Mekanisme kerjanya manual. Sirine dibunyikan oleh petugas atau operator sirine setelah mendapat perintah dari petugas di Posko Utama Tanah Ampo Karangasem.
Posko terhubung dengan Pos Pengamatan Gunung Agung yang memberikan informasi tentang bahaya letusan.
Petugas posko didukung analisis data lainnya memberikan perintah kepada operator sirine untuk membunyikan sirine.
"Komunikasi dilakukan dengan radio komunikasi (HT) dan handphone," kata Sutopo.
Agar terkoneksikan semua jaringan komunikasi antara operator sirine, posko, dan pos pengamatan Gunung Agung, maka BNPB memasang beberapa repeater dan rig untuk radio komunikasi.
BNPB masih menyiapkan sistem pengendali otomatis untuk membunyikan sirine. Sistem pengendali otomatis ini sudah banyak dipasang pada sirine peringatan dini tsunami.
Kendalanya adalah belum semua lokasi bisa dijangkau radio komunikasi. Selain itu, BNPB telah memasang rambu-rambu peringatan bahaya di 54 titik.
Rambu ini adalah pemberitahuan kepada masyarakat posisinya terhadap radius berbahaya Gunung Agung. Rambu peringatan ini tertulis "Saat ini Anda berada di radius 9 kilometer dari puncak Gunung Agung".
Atau tulisan lainnya yang bertujuan memberikan peringatan dan himbauan kepada masyarakat.
Sosialisasi kepada masyarakat, tokoh adat, tokoh masyarakat, tokoh agama, dan aparat setempat terus dilakukan agar mereka memahami bahaya dari Gunung Agung," ujar Sutopo.
Menurut Sutopo, awan panas memiliki suhu 600 - 800 derajat celcius dengan kecepatan menuruni lereng mencapai 200 - 300 kilometer per jam. Tentu ini berbahaya bagi masyarakat jika berada di dalam radius.
Kendati demikian, Sutopo menghimbau masyarakat untuk tenang.
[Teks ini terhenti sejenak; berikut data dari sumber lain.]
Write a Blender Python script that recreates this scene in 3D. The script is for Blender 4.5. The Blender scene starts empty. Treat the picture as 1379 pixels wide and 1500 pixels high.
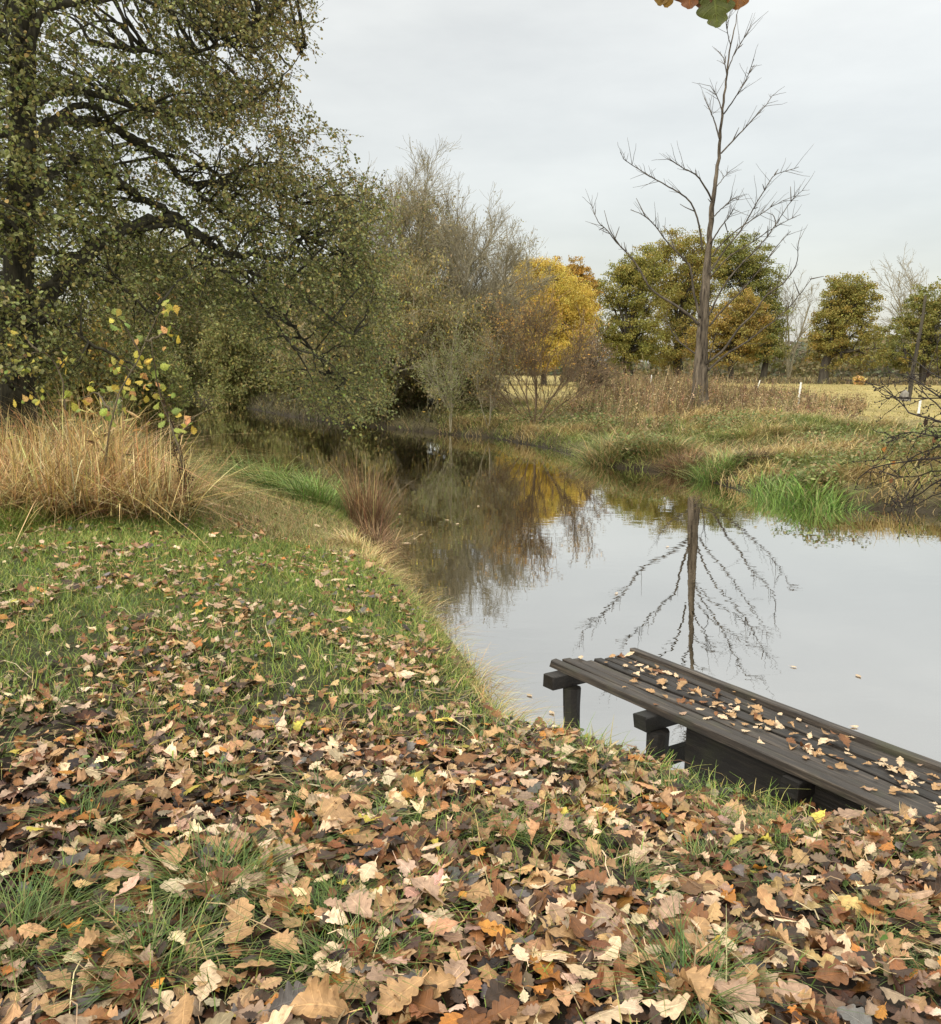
import bpy, math, random
import numpy as np
from mathutils import Matrix, Euler, Vector

rng = np.random.default_rng(7)
random.seed(7)
R_ = math.radians
scene = bpy.context.scene
col = scene.collection

# ------------------------------------------------------------------ camera
F_PX, W_PX, H_PX = 1340.0, 1379.0, 1500.0
PITCH = math.atan((H_PX / 2 - 535) / F_PX)
ROLL = R_(0.5)
CAM = np.array([0.0, 0.0, 2.35])
_rm = Euler((math.pi / 2 - PITCH, 0, 0)).to_matrix() @ Matrix.Rotation(ROLL, 3, 'Z')
RM = np.array(_rm)
cam_d = bpy.data.cameras.new('camera')
cam = bpy.data.objects.new('camera', cam_d)
col.objects.link(cam)
cam.matrix_world = Matrix.Translation(CAM) @ _rm.to_4x4()
cam_d.sensor_fit = 'HORIZONTAL'
cam_d.sensor_width = 36
cam_d.lens = F_PX / W_PX * 36
cam_d.clip_start = 0.05
cam_d.clip_end = 9800
scene.camera = cam


def ray(px, py):
    px = np.asarray(px, float); py = np.asarray(py, float)
    d = np.stack([(px - W_PX / 2) / F_PX, -(py - H_PX / 2) / F_PX, -np.ones_like(px)], -1)
    return d @ RM.T


def at(px, py, Y):
    """world point seen at a place of the photograph, at real distance Y"""
    d = ray(px, py)
    return CAM + d * (np.asarray(Y, float) / d[..., 1])[..., None]


def gp(px, py, z):
    d = ray(px, py)
    return CAM + d * ((np.asarray(z, float) - CAM[2]) / d[..., 2])[..., None]


def proj(P):
    q = (np.asarray(P) - CAM) @ RM
    dz = -q[..., 2]
    return q[..., 0] / dz * F_PX + W_PX / 2, -q[..., 1] / dz * F_PX + H_PX / 2, dz


# ------------------------------------------------------------------ numpy helpers
def norm(v):
    return v / np.maximum(np.linalg.norm(v, axis=-1, keepdims=True), 1e-9)


def smooth(t):
    t = np.clip(t, 0, 1)
    return t * t * (3 - 2 * t)


def _hash(i, j, s):
    v = np.sin(i * 127.1 + j * 311.7 + s * 74.7) * 43758.5453
    return v - np.floor(v)


def vnoise(x, y, s=0.0):
    xi, yi = np.floor(x), np.floor(y)
    fx, fy = smooth(x - xi), smooth(y - yi)
    a, b = _hash(xi, yi, s), _hash(xi + 1, yi, s)
    c, d = _hash(xi, yi + 1, s), _hash(xi + 1, yi + 1, s)
    return (a * (1 - fx) + b * fx) * (1 - fy) + (c * (1 - fx) + d * fx) * fy


def fbm(x, y, s=0.0):
    return 0.55 * vnoise(x, y, s) + 0.3 * vnoise(x * 2.1, y * 2.1, s + 3) + 0.15 * vnoise(x * 4.3, y * 4.3, s + 7)


def interp_path(pts, k):
    """resample a polyline (m,d) smoothly to k points"""
    pts = np.asarray(pts, float)
    s = np.r_[0, np.cumsum(np.linalg.norm(np.diff(pts[:, :3], axis=0), axis=1))]
    s /= s[-1]
    t = np.linspace(0, 1, k)
    m = len(pts)
    tg = np.zeros_like(pts)
    for i in range(m):
        a, b = max(i - 1, 0), min(i + 1, m - 1)
        tg[i] = (pts[b] - pts[a]) / max(s[b] - s[a], 1e-9)
    idx = np.clip(np.searchsorted(s, t, side='right') - 1, 0, m - 2)
    h = (s[idx + 1] - s[idx])
    u = ((t - s[idx]) / h)[:, None]
    h = h[:, None]
    return ((2 * u**3 - 3 * u**2 + 1) * pts[idx] + (u**3 - 2 * u**2 + u) * h * tg[idx]
            + (-2 * u**3 + 3 * u**2) * pts[idx + 1] + (u**3 - u**2) * h * tg[idx + 1])


class MB:
    def __init__(self):
        self.V, self.C, self.U, self.F, self.n = [], [], [], [], 0

    def add(self, V, F, C=(0.5, 0.5, 0.5), U=None):
        V = np.asarray(V, float).reshape(-1, 3)
        C = np.asarray(C, float)
        if C.ndim == 1:
            C = np.broadcast_to(C, V.shape)
        U = np.zeros_like(V) if U is None else np.asarray(U, float).reshape(-1, 3)
        self.V.append(V); self.C.append(C.reshape(-1, 3)); self.U.append(U)
        for f in (F if isinstance(F, list) else [F]):
            self.F.append(np.asarray(f, int) + self.n)
        self.n += len(V)
        return self

    def build(self, name, mat, parent=None, smooth_shade=False, origin=None):
        V = np.concatenate(self.V); C = np.concatenate(self.C); U = np.concatenate(self.U)
        if origin is not None:
            V = V - np.asarray(origin)
        me = bpy.data.meshes.new(name)
        me.vertices.add(len(V)); me.vertices.foreach_set('co', V.astype(np.float32).ravel())
        loops = np.concatenate([f.ravel() for f in self.F]).astype(np.int32)
        tot = np.concatenate([np.full(len(f), f.shape[1]) for f in self.F]).astype(np.int32)
        me.loops.add(len(loops)); me.loops.foreach_set('vertex_index', loops)
        me.polygons.add(len(tot))
        st = np.r_[0, np.cumsum(tot)[:-1]].astype(np.int32)
        me.polygons.foreach_set('loop_start', st)
        me.polygons.foreach_set('use_smooth', np.full(len(tot), smooth_shade))
        a = me.attributes.new('col', 'FLOAT_VECTOR', 'POINT')
        a.data.foreach_set('vector', C.astype(np.float32).ravel())
        a = me.attributes.new('luv', 'FLOAT_VECTOR', 'POINT')
        a.data.foreach_set('vector', U.astype(np.float32).ravel())
        me.update(calc_edges=True)
        me.validate()
        if mat: me.materials.append(mat)
        o = bpy.data.objects.new(name, me)
        col.objects.link(o)
        if parent: o.parent = parent
        return o


def tubes(mb, P, R, sides=4, C=(0.5, 0.5, 0.5), cap=True):
    """P (n,k,3), R (n,k): n tubes of k rings"""
    P = np.asarray(P, float); R = np.asarray(R, float)
    if P.ndim == 2:
        P, R = P[None], R[None]
    n, k, _ = P.shape
    T = norm(np.gradient(P, axis=1))
    m = norm(T.mean(axis=1))
    ref = np.where(np.abs(m[:, 2:3]) > 0.8, np.array([[1.0, 0.1, 0]]), np.array([[0.05, 0.1, 1.0]]))
    A = norm(np.cross(np.broadcast_to(ref[:, None], T.shape), T))
    B = np.cross(T, A)
    an = np.arange(sides) * 2 * np.pi / sides
    V = P[:, :, None] + R[:, :, None, None] * (np.cos(an)[:, None] * A[:, :, None] + np.sin(an)[:, None] * B[:, :, None])
    base = (np.arange(n) * k * sides)[:, None, None]
    i = np.arange(k - 1)[None, :, None] * sides
    j = np.arange(sides)[None, None]
    j2 = (j + 1) % sides
    F = np.stack([base + i + j, base + i + j2, base + i + sides + j2, base + i + sides + j], -1).reshape(-1, 4)
    Fs = [F]
    if cap:
        Fs.append((base[:, :, 0] + (k - 1) * sides + np.arange(sides)[None]))
        Fs.append((base[:, :, 0] + np.arange(sides)[None][:, ::-1]))
    C = np.asarray(C, float)
    if C.ndim == 2 and len(C) == n:
        C = np.repeat(C, k * sides, axis=0)
    U = np.zeros((n, k, sides, 3)); U[..., 0] = np.arange(sides) / sides; U[..., 1] = np.linspace(0, 1, k)[None, :, None]
    mb.add(V.reshape(-1, 3), Fs, C, U.reshape(-1, 3))


def frames(f, nrm):
    f = norm(f)
    s = norm(np.cross(nrm, f))
    u = np.cross(f, s)
    return np.stack([f, s, u], -1)          # columns


def scatter(mb, proto, pos, M, scale, C):
    """instances of proto (V,F[,U]) written into one mesh"""
    V, F, U = proto
    n, m = len(pos), len(V)
    scale = np.asarray(scale, float)
    if scale.ndim == 1: scale = np.repeat(scale[:, None], 3, 1)
    W = np.einsum('nij,nmj->nmi', M, V[None] * scale[:, None]) + pos[:, None]
    off = (np.arange(n) * m)[:, None, None]
    Fs = [(off + f[None]).reshape(-1, f.shape[1]) for f in F]
    C = np.asarray(C, float)
    C = np.repeat(np.broadcast_to(C, (n, 3)), m, axis=0)
    mb.add(W.reshape(-1, 3), Fs, C, np.tile(U, (n, 1)))


def rdir(n):
    return norm(rng.normal(size=(n, 3)))


def pick(cols, w, n, jit=0.12):
    cols = np.asarray(cols, float); w = np.asarray(w, float)
    c = cols[rng.choice(len(cols), n, p=w / w.sum())]
    return np.clip(c * (1 + rng.normal(0, jit, (n, 1))) * (1 + rng.normal(0, jit * .4, (n, 3))), 0.004, 0.9)


# leaf shapes: x along, y across, z up; length 1
def proto_diamond(w=.3, fold=.08):
    V = np.array([[0, 0, 0], [.45, -w, fold], [1, 0, -.05], [.45, w, fold]], float)
    F = [np.array([[0, 1, 2], [0, 2, 3]])]
    U = np.array([[0, 0, 0], [.45, -1, 0], [1, 0, 0], [.45, 1, 0]], float)
    return V, F, U


def proto_round(w=.42, fold=.1):
    V = np.array([[0, 0, 0], [.28, -w, fold], [.75, -w * .85, fold], [1, 0, -.06], [.75, w * .85, fold], [.28, w, fold]], float)
    F = [np.array([[0, 1, 2, 3], [0, 3, 4, 5]])]
    U = np.array([[0, 0, 0], [.28, -1, 0], [.75, -1, 0], [1, 0, 0], [.75, 1, 0], [.28, 1, 0]], float)
    return V, F, U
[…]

Hingga saat ini secara visual belum tampak tanda-tanda Gunung Agung meletus.
Gubernur Bali telah memerintahkan bagi warga yang berasal dari 27 desa yang berada di dalam radius berbahaya dengan jumlah sekitar 70.000 jiwa harus tetap mengungsi.
Sedang warga sebanyak 73 ribu lebih dari 51 desa yang aman dan berada di luar radius berbahaya boleh pulang ke rumahnya masing-masing.
Kepulangan pengungsi dapat dilakukan secara mandiri atau dibantu pemerintah. Pengungsi hingga Sabtu (30/9/2017) tercatat 143.840 jiwa dari 471 titik pengungsian di 9 kabupaten/kota.
Masyarakat dapat mengakses data aktivitas gunung, pengungsi, pendidikan, dan lainnya ke gunungagungupdate.bnpb.go.id.